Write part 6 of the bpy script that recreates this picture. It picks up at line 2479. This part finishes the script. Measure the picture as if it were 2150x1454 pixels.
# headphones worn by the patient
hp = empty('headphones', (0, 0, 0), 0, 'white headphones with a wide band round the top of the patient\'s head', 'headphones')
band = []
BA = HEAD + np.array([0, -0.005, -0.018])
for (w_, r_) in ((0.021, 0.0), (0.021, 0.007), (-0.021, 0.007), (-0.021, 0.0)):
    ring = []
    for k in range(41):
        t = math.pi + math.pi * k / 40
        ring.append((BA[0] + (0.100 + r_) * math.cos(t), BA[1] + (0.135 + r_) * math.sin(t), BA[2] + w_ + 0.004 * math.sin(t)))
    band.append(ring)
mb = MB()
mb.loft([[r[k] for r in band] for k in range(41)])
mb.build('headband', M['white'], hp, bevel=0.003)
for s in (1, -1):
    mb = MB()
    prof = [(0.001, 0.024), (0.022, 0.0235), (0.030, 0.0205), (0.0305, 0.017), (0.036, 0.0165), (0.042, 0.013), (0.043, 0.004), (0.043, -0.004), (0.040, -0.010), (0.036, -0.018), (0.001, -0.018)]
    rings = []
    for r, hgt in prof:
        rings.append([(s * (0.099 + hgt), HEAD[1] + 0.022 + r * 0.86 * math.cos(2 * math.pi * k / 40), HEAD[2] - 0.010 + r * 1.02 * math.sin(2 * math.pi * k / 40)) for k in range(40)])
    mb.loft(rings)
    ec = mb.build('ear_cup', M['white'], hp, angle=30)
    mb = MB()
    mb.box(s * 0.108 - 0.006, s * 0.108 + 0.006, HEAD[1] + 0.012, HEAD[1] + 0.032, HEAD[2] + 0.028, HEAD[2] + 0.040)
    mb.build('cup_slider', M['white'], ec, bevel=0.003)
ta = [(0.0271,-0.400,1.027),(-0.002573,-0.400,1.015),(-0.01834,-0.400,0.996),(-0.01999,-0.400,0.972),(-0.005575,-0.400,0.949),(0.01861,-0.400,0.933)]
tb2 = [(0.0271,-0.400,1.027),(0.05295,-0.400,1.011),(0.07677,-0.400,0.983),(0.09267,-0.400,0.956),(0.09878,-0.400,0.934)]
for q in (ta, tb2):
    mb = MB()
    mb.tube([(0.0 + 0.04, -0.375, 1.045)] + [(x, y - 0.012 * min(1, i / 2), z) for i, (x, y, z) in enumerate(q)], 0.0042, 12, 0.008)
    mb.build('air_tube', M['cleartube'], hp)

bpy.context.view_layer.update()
────────────────────
# [Directive]
Output all of the data again, exactly.

# [Full response]
Write part 6 of the bpy script that recreates this picture. It picks up at line 2479. This part finishes the script. Measure the picture as if it were 2150x1454 pixels.
# headphones worn by the patient
hp = empty('headphones', (0, 0, 0), 0, 'white headphones with a wide band round the top of the patient\'s head', 'headphones')
band = []
BA = HEAD + np.array([0, -0.005, -0.018])
for (w_, r_) in ((0.021, 0.0), (0.021, 0.007), (-0.021, 0.007), (-0.021, 0.0)):
    ring = []
    for k in range(41):
        t = math.pi + math.pi * k / 40
        ring.append((BA[0] + (0.100 + r_) * math.cos(t), BA[1] + (0.135 + r_) * math.sin(t), BA[2] + w_ + 0.004 * math.sin(t)))
    band.append(ring)
mb = MB()
mb.loft([[r[k] for r in band] for k in range(41)])
mb.build('headband', M['white'], hp, bevel=0.003)
for s in (1, -1):
    mb = MB()
    prof = [(0.001, 0.024), (0.022, 0.0235), (0.030, 0.0205), (0.0305, 0.017), (0.036, 0.0165), (0.042, 0.013), (0.043, 0.004), (0.043, -0.004), (0.040, -0.010), (0.036, -0.018), (0.001, -0.018)]
    rings = []
    for r, hgt in prof:
        rings.append([(s * (0.099 + hgt), HEAD[1] + 0.022 + r * 0.86 * math.cos(2 * math.pi * k / 40), HEAD[2] - 0.010 + r * 1.02 * math.sin(2 * math.pi * k / 40)) for k in range(40)])
    mb.loft(rings)
    ec = mb.build('ear_cup', M['white'], hp, angle=30)
    mb = MB()
    mb.box(s * 0.108 - 0.006, s * 0.108 + 0.006, HEAD[1] + 0.012, HEAD[1] + 0.032, HEAD[2] + 0.028, HEAD[2] + 0.040)
    mb.build('cup_slider', M['white'], ec, bevel=0.003)
ta = [(0.0271,-0.400,1.027),(-0.002573,-0.400,1.015),(-0.01834,-0.400,0.996),(-0.01999,-0.400,0.972),(-0.005575,-0.400,0.949),(0.01861,-0.400,0.933)]
tb2 = [(0.0271,-0.400,1.027),(0.05295,-0.400,1.011),(0.07677,-0.400,0.983),(0.09267,-0.400,0.956),(0.09878,-0.400,0.934)]
for q in (ta, tb2):
    mb = MB()
    mb.tube([(0.0 + 0.04, -0.375, 1.045)] + [(x, y - 0.012 * min(1, i / 2), z) for i, (x, y, z) in enumerate(q)], 0.0042, 12, 0.008)
    mb.build('air_tube', M['cleartube'], hp)

bpy.context.view_layer.update()